Friday 8 June 2018

It must be love!




The rose has always been seen as a symbol of love and caring. For that very reason, I have put no copyright on this one. If you feel you would like to send this to somebody as a symbol of your caring for them feel free to do so. It will just be as it is seen on Facebook if you wish a larger version I can of course send.

I have in the past written a blog about the topic of love but it is one of those topics that can be looked at time after time and each time a new aspect can be found and shared.

In each of us, there lies a romantic, for some it might be slightly deeper than for others. I make no further comment on that. What brought me back to the topic was twofold, I saw this rose and could not resist painting it. It looked as if it was standing there with its arms open and welcoming. The other thing was that in my studies I came across an account that moved me. It seemed such a wonderful example of love at its best.

On May 2, 1962, a dramatic advertisement appeared in the San Francisco Examiner

"I do not want my husband to die in the gas chamber for a crime he did not commit.
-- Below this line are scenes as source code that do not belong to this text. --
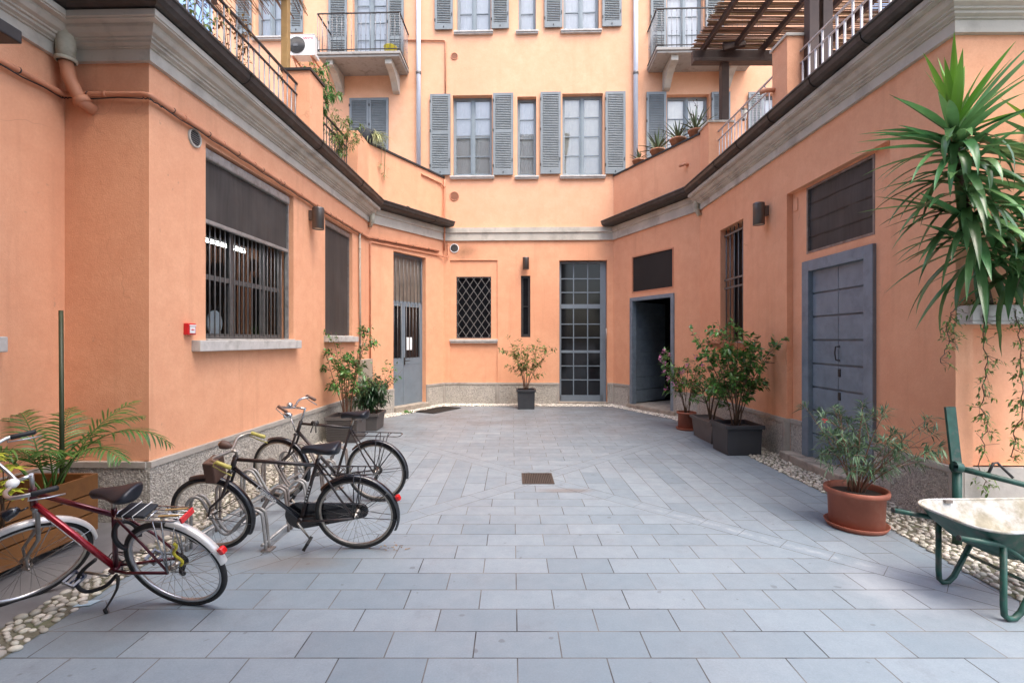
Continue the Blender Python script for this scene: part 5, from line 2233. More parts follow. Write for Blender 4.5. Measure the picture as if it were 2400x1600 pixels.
# window box at the barred slot
s0, s1, z0, z1 = r_bw
c = wR1.p((s0 + s1) / 2, z0 - .04, .14)
t = thing('window_box', 'terracotta window box of ferny greens under the barred slot window', 'window box', c)
mb = MB()
u, n_ = wR1.u3, wR1.n3
L = (s1 - s0) / 2 + .12
for a in (0,):
    pr = [(.02, -.13), (.15, -.13), (.22, -.03), (.24, -.03), (.24, .02), (.21, .02), (.20, -.02), (.04, -.02), (.03, .02), (.0, .02), (.0, -.13)]
    mid = (s0 + s1) / 2
    vs = [wR1.p(mid - L, z0 + z, d) for d, z in pr] + [wR1.p(mid + L, z0 + z, d) for d, z in pr]
    k = len(pr)
    mb.add(vs, [tuple(range(k)), tuple(range(k, 2 * k))[::-1]] + [(j, j + k, (j + 1) % k + k, (j + 1) % k) for j in range(k)])
mb.build('trough', 'clay', t)
lv = MB()
rnd = random.Random(17)
for i in range(150):
    p = wR1.p(mid + rnd.uniform(-L, L), z0 + .0, rnd.uniform(.05, .2))
    d = (rv(rnd, .7) + V((0, 0, 1))).normalized()
    q = p + d * rnd.uniform(0, .16)
    lv.leaf(q, (rv(rnd) + V((0, 0, .3))).normalized(), V((0, 0, 1)), rnd.uniform(.04, .08), .03, .3)
lv.build('foliage', 'leaf', t)


# yucca in the raised trough, right foreground
tr0 = at(2245, 715, 4.40)
tr = thing('yucca_trough', 'long cream stone trough fixed high on the right wall, holding the yucca', 'planter', (4.6, 4.42, 1.86))
mb = MB()
X0, X1, Y0, Y1, Z0, Z1 = 4.075, 6.4, 4.34, 4.50, tr0.z - .17, tr0.z
mb.box(X0, X1, Y0, Y1, Z0, Z0 + .03)
mb.box(X0, X1, Y0, Y0 + .035, Z0 + .03, Z1)
mb.box(X0, X0 + .035, Y0 + .035, Y1, Z0 + .03, Z1)
mb.box(X0 + .035, X1, Y1 - .03, Y1, Z0 + .03, Z1)
mb.build('trough', 'sill', tr, bevel=.008)
mb = MB()
mb.box(X0 + .035, X1, Y0 + .035, Y1 - .03, Z0 + .03, Z1 - .01)
mb.build('soil', 'soil', tr)


def yucca(label, base, pts, rings, seed, Lmax, topdens=1.0, group=None):
    rnd = random.Random(seed)
    t = thing('yucca', label, 'yucca', base, 'yuccas in the raised trough')
    tk = MB()
    K = len(pts)
    tk.tube(pts, [.036 - .016 * i / (K - 1) for i in range(K)], 10)
    tk.build('trunk', 'bark', t)
    lv, yv = MB(), MB()
    for i in range(rings):
        u = i / (rings - 1)
        f = .22 + .78 * u
        x = f * (K - 1)
        k = min(int(x), K - 2)
        p = pts[k].lerp(pts[k + 1], x - k)
        a = i * 2.4 + rnd.uniform(-.3, .3)
        # lower leaves hang, middle ones stick out, the crown stands up
        el = -.28 + .65 * u + rnd.gauss(0, .32) + 1.0 * max(0, (u - .80) / .20)
        el = max(-1.2, min(el, 1.45))
        d = V((math.cos(a) * math.cos(el), math.sin(a) * math.cos(el), math.sin(el)))
        L = Lmax * rnd.uniform(.75, 1.08)
        bend = rnd.uniform(.2, 1.15) * (1 - .85 * max(0, (u - .70) / .30))
        young = u > .91
        # leaves on the wall side would enter the wall: turn them along it
        if d.y > .25 and base.y > 3.9:
            d.y = .25 * rnd.random()
            d.normalize()
        (yv if young else lv).blade(p + d * .03, d, V((0, 0, 1)), L * (.92 if young else 1), rnd.uniform(.055, .078), bend, 8, .18)
    for i in range(20):
        x = rnd.uniform(.35, .93) * (K - 1)
        k = min(int(x), K - 2)
        p = pts[k].lerp(pts[k + 1], x - k)
        a = -PI / 2 + rnd.uniform(-1.2, 1.2)
        el = rnd.uniform(-.1, .7)
        d = V((math.cos(a) * math.cos(el), math.sin(a) * math.cos(el), math.sin(el)))
        lv.blade(p + d * .02, d, V((0, 0, 1)), Lmax * rnd.uniform(.5, .85), rnd.uniform(.055, .078), rnd.uniform(1.2, 2.3), 8, .18)
    lv.build('leaves', 'yucca', t)
    yv.build('young_leaves', 'yucca_t', t)
    return t


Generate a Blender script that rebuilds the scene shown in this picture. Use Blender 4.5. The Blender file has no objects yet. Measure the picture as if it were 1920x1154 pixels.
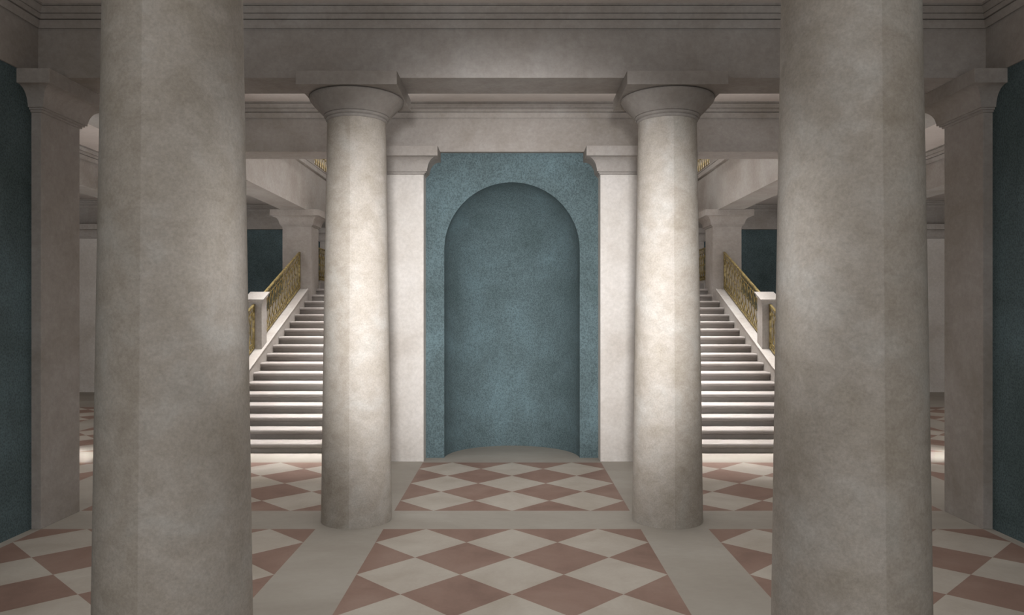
import bpy, math, random
from mathutils import Vector
random.seed(7)
scene = bpy.context.scene
C = scene.collection
S = 2.1                      # eye height in metres; all lengths below are in units of S
F = 1387.0                   # focal length in pixels of the 1920 px wide frame

def P(X, Z, h):              # X right, Z into the room, h above eye level
    return Vector((X * S, Z * S, (h + 1.0) * S))

# ------------------------------------------------------------------ camera
cam_data = bpy.data.cameras.new('camera')
cam = bpy.data.objects.new('camera', cam_data)
C.objects.link(cam)
cam.location = P(0, 0, 0)
cam.rotation_euler = (math.radians(90), 0, 0)
cam_data.sensor_width = 36.0
cam_data.lens = F / 1920.0 * 36.0
cam_data.shift_y = 9.0 / 1920.0
cam_data.clip_start = 0.05
scene.camera = cam

# ------------------------------------------------------------------ world, exposure
w = bpy.data.worlds.new('world')
scene.world = w
w.use_nodes = True
w.node_tree.nodes['Background'].inputs[0].default_value = (0.9, 0.95, 1.0, 1)
w.node_tree.nodes['Background'].inputs[1].default_value = 0.3
vs = scene.view_settings
vs.view_transform = 'Standard'
vs.look = 'None'
vs.gamma = 1
vs.use_curve_mapping = False
vs.exposure = 0.0

# ------------------------------------------------------------------ lights
UP, DOWN = 'up', 'down'
def area(name, loc, target, sx, sy, power, col=(1, .985, .965), spread=180):
    d = bpy.data.lights.new(name, 'AREA')
    d.shape = 'RECTANGLE'; d.size = sx * S; d.size_y = sy * S
    d.energy = power; d.color = col; d.spread = math.radians(spread)
    o = bpy.data.objects.new(name, d); C.objects.link(o)
    o.location = P(*loc)
    if target in (UP, DOWN):
        o.rotation_euler = (math.pi if target == UP else 0, 0, 0)
    else:
        o.rotation_euler = (P(*target) - P(*loc)).to_track_quat('-Z', 'Y').to_euler()
    return o

def spot(name, loc, target, power, angle, blend, radius, col=(1, .985, .975)):
    d = bpy.data.lights.new(name, 'SPOT')
    d.energy = power; d.spot_size = math.radians(angle); d.spot_blend = blend
    d.shadow_soft_size = radius * S; d.color = col
    o = bpy.data.objects.new(name, d); C.objects.link(o)
    o.location = P(*loc)
    o.rotation_euler = (P(*target) - P(*loc)).to_track_quat('-Z', 'Y').to_euler()
    return o

spot('niche_spot', (0, -0.6, 0.15), (0, 5.0, 0.08), 6700, 34, 1.0, 0.12)
area('camera_side_fill', (0, -2.3, 0.25), (0, 3, -0.1), 3.6, 1.6, 245)  # added soft fill from behind the camera, no opening there
area('hall_floor_fill', (0, 2.5, 1.40), DOWN, 3.2, 0.9, 70, spread=110)  # added fill, out of view, brightens the front floor
area('hall_ceiling_fill', (0, 2.7, 1.05), UP, 3.8, 0.8, 22)  # added upward fill for ceiling and cornice, no fitting there
area('middle_floor_fill', (0, 4.2, 1.41), DOWN, 3.0, 0.7, 38, spread=110)  # added fill hidden by the beam, brightens the middle floor
area('middle_ceiling_fill', (0, 4.4, 1.12), UP, 3.6, 0.6, 26)  # added upward fill for the middle ceiling, no cove built
for s in (-1, 1):
    area('stairwell_skylight', (s * 1.45, 6.6, 2.9), (s * 1.45, 6.5, -1), 0.9, 2.3, 275, (1, .97, .95), 42)
    spot('stair_foot_fill', (s * 1.5, 6.0, 2.8), (s * 1.45, 4.95, -1), 1150, 24, 1.0, 0.06, (1, .97, .95))  # added to brighten the floor and lower steps at the stair foot
    area('stairwell_fill', (s * 0.93, 7.4, 2.0), (s * 2.2, 7.3, 1.2), 3.2, 0.7, 62, (1, .97, .95))  # added fill towards the beam face, the wall has no opening
    area('gallery_light', (s * 3.0, 8.6, 2.9), DOWN, 1.2, 1.6, 150, (1, .93, .84))
    area('passage_ceiling_fill', (s * 3.1, 7.5, 0.5), UP, 0.8, 3.5, 25)  # added upward fill hanging free, lifts the passage ceiling
    area('passage_light', (s * 3.0, 5.15, 1.40), DOWN, 0.3, 0.2, 5, spread=16)
    area('passage_front_fill', (s * 3.1, 3.76, 0.3), (s * 3.1, 9.7, 0.2), 0.9, 1.2, 55)  # added unseen fill towards the rear teal wall
    area('outer_passage_fill', (s * 4.7, 6.0, 1.40), DOWN, 1.0, 2.6, 40)  # added unseen fill for the outer side room
    area('outer_ceiling_fill', (s * 4.7, 7.0, 0.6), UP, 0.9, 3.5, 16)  # added upward fill for the outer ceiling, without a fixture
    area('outer_front_fill', (s * 4.8, 3.76, 0.3), (s * 4.8, 9.7, 0.0), 1.2, 1.6, 110)  # added unseen fill towards the far wall and pilaster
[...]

I will, therefore, offer my services for 10 years as a cook, maid, or housekeeper to any leading attorney who will defend him and bring about his vindication." 

One of San Francisco's greatest attorneys, Vincent Hallinan, read or heard about the ad and contacted Gladys Kidd, who had placed it. 

Her husband, Robert Lee Kidd, was about to be tried for the slaying of an elderly antique dealer. Kidd's fingerprints had been found on a bloodstained ornate sword in the victim's shop. During the trial, Hallinan proved that the antique dealer had not been killed by the sword and that Kidd's fingerprints and blood on the sword got there because Kidd had once toyed with it while playfully duelling with a friend when they were both out shopping.

The jury, after 11 hours, found Kidd to be not guilty. Attorney Hallinan refused Gladys Kidd's offer of 10 years' servitude. Love had come to the rescue and Gladys had shown that there was no limit to how far she would go for her love.

You can see them regularly on caravan sites at this time of the year before we arrive at the high season and the sites become very busy and much noisier. 

Or on the porches of the old folks' homes, an old man with snow-white hair, a little hard of hearing, reading the newspaper through a magnifying glass, an old woman in a shapeless dress, her knuckles gnarled by arthritis, wearing sandals to ease her aching arches. They are holding hands, and in a little while they will totter off to take a nap, and then she will cook supper, not a very good supper and they will watch television, each knowing exactly what the other is thinking until it is time for bed. 

They may even have a good, soul-stirring argument, just to prove that they still really care. And through the night they will snore unabashedly, each resting content because the other is there. They are in love, they have always been in love, although sometimes they would have denied it. 

And because they have been in love they have survived everything that life could throw at them, even their own failures.

For as it is written. There are three things, faith, hope and love. But the greatest of these is love.

Have a love filled day. And go on share my rose.